The K-Shaped Economy Isn't Dead-And ETFs Are Picking Sides

By Chandrima Sanyal | January 13, 2026, 11:10 AM

The much-debated K-shaped economy is no longer a theoretical construct. It is increasingly visible in consumer spending patterns, and ETFs are quietly positioning for it.

According to Eric Clark, portfolio manager of the Alpha Brands Consumption Leaders ETF (NASDAQ:LOGO) and CIO at Accuvest Global Advisors, the divide between higher- and lower-income consumers remains stark heading into 2026. "The upper part of the K, the higher-income (cohort) with real assets and homes, is doing pretty well and spending really well," Clark said. "The small, the lower income cohorts, are struggling, because inflation is still present in a lot of parts of our lives."

That divergence is creating an unusual setup for consumer-focused ETFs. On the surface, U.S. retail sales remain resilient, helping broad consumer discretionary funds like the Consumer Discretionary Select Sector SPDR Fund (NYSE:XLY) hover near highs. But Clark noted that spending strength has been narrow rather than broad-based. "Consumers are being very choiceful," he said, adding that discretionary purchases increasingly hinge on brand loyalty and perceived value.

This selectivity has favored value-oriented retailers, a trend reflected in ETFs with heavy exposure to Walmart Inc (NASDAQ:WMT), Costco Wholesale Corp (NASDAQ:COST), and off-price chains. Funds such as the SPDR S&P Retail ETF (NYSE:XRT) and the VanEck Retail ETF (NASDAQ:RTH) have seen performance increasingly driven by a handful of value leaders rather than across-the-board retail strength. Clark said Walmart, in particular, remains a standout. "We still love Walmart. It deserves to be part of the trillion-dollar club, and that probably happens in 2026," he said.

Meanwhile, consumer staples ETFs like the Vanguard Consumer Staples ETF (NYSE:VDC) offer exposure to defensive segments of the market as lower-income households pull back. Clark pointed to rising credit card usage as a warning sign, noting that some consumers are "using credit to fill the gap" as prices remain elevated.

What makes the setup more puzzling is sentiment. Consumer confidence readings remain near historic lows even as equity markets trade close to record highs. "Consumer sentiment at all-time lows, with markets near all-time highs and retail sales still doing well, is a very odd phenomenon," Clark said, calling the persistence of this disconnect a rarity.

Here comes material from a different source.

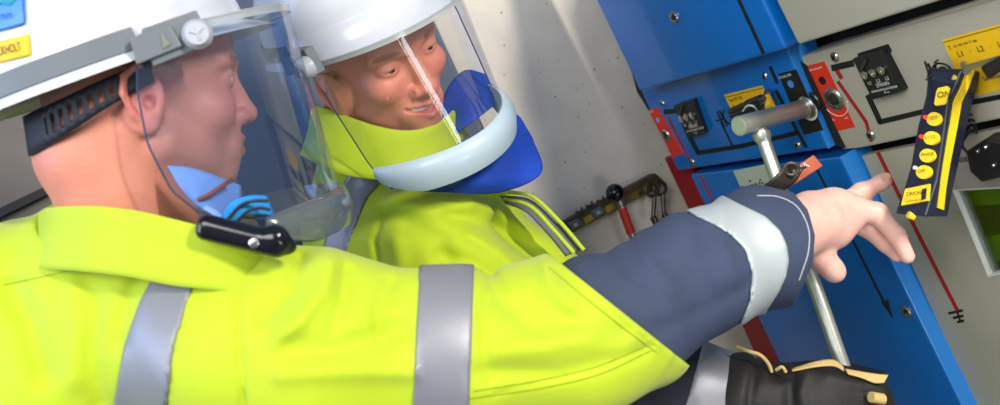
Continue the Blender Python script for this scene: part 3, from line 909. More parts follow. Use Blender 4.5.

For ETF investors, the takeaway is that "the consumer" is no longer a single trade. Active strategies like the LOGO ETF are leaning into the winners of the K-shaped economy, companies serving value-conscious shoppers while also benefiting from productivity gains through AI, while avoiding broad exposure to segments most vulnerable if employment conditions weaken.

As Clark put it, everything ultimately hinges on jobs. "If you have a job and feel secure, you spend. If not, you become much more value-conscious, trying to save where possible while being more selective about discretionary purchases." ETFs, it seems, are already taking sides.